Pity Pets Update
These four new feathered additions really are some ridiculous pity pets. Just ridiculous.
Hearing a great commotion in the coop late one evening, the culprit was not four footed and furry nor sneaky and slithery. Instead it was two footed and feathered. Just two days into her new surroundings, a rebel has developed. Just two days and this little brown leghorn was already causing trouble. by wanting to roost in the coop. Much to her dismay, the senior coop residents did not want her. After much squabble and bickering and roost resettling, the tiniest of the new additions took solace on the coop door window. What a pitiful little thing she is. She is half the size of the next largest hen. While not picked on by other hens, she is already an outlier.
During the day the senior flock are given the boot and the coop run door is closed allowing the little peepers free time to explore the permanent water and pellet feeder. Of course, this is not always done without some resistance by the senior flock. Most don’t care but Nose Nellie is not having this separation. Not aggressive by any means, although if looks could kill in this picture…., she is however super nosy. Every time the roosting shavings are cleaned she comes a running with her little chicken butt swinging as fast her legs will carry her. She has to be right there under your feet and rake while cleaning the shavings. She scratches and pecks at the old shavings and new shavings looking for any edible item. When the coop door is opened to collect eggs, she hears the door squeak and there she is waiting for any bug to fall. Most of the time she is a lucky duck as the wood roaches love the space between the coop door and the coop. When the door is opened, the roaches fall off its perch to ground below and immediately beaked by Nosy Nellie. Of course on the day of this picture she is nosy for all the right reasons. She sees food. Food she can’t have.
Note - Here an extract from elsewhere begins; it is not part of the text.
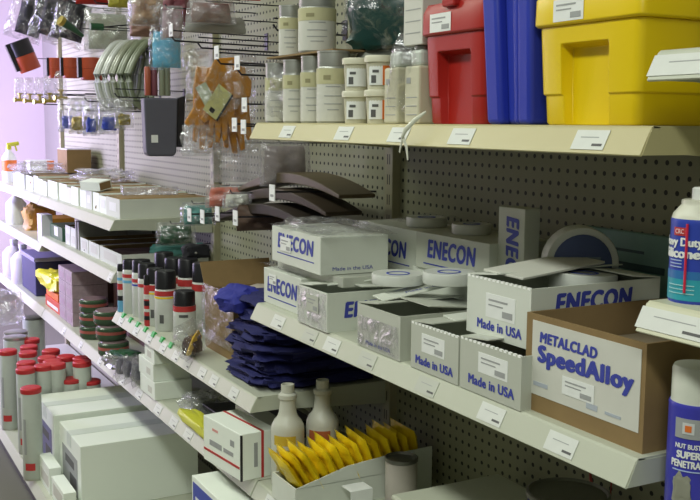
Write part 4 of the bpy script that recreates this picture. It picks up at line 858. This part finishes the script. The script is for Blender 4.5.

Two weeks and having already grown in size, the Pity Pets are looking much better and are out growing their temporary residence. Looks, however, can be deceiving. Having had ample time to eat both starter feed and pellet feed, I thought it would be fun to introduce them to sweet treats. Cutting a sweet red apple into quarters, one quarter was thrown into the coop for the new flock to taste and the rest to the gullets outside the coop. Instead of attacking the apple as the rest were doing, the Pity Pets looked at the apple slice with distrust. For hours that quarter of an apple just sat there, unpecked. How pitiful.
The apple may have been untrustworthy to the residents inside the coop but to the residents locked outside, this apple sitting there in all its red beauty was just too much. First it was Nosy Nellie. Later in the afternoon it was the doggo. Red apples are some of her favorite sweet treats. Pity she did not get a quarter. Guess she figured if she stared long and hard enough at the apple slice, her mind powers would bring it to her. It didn’t by the way.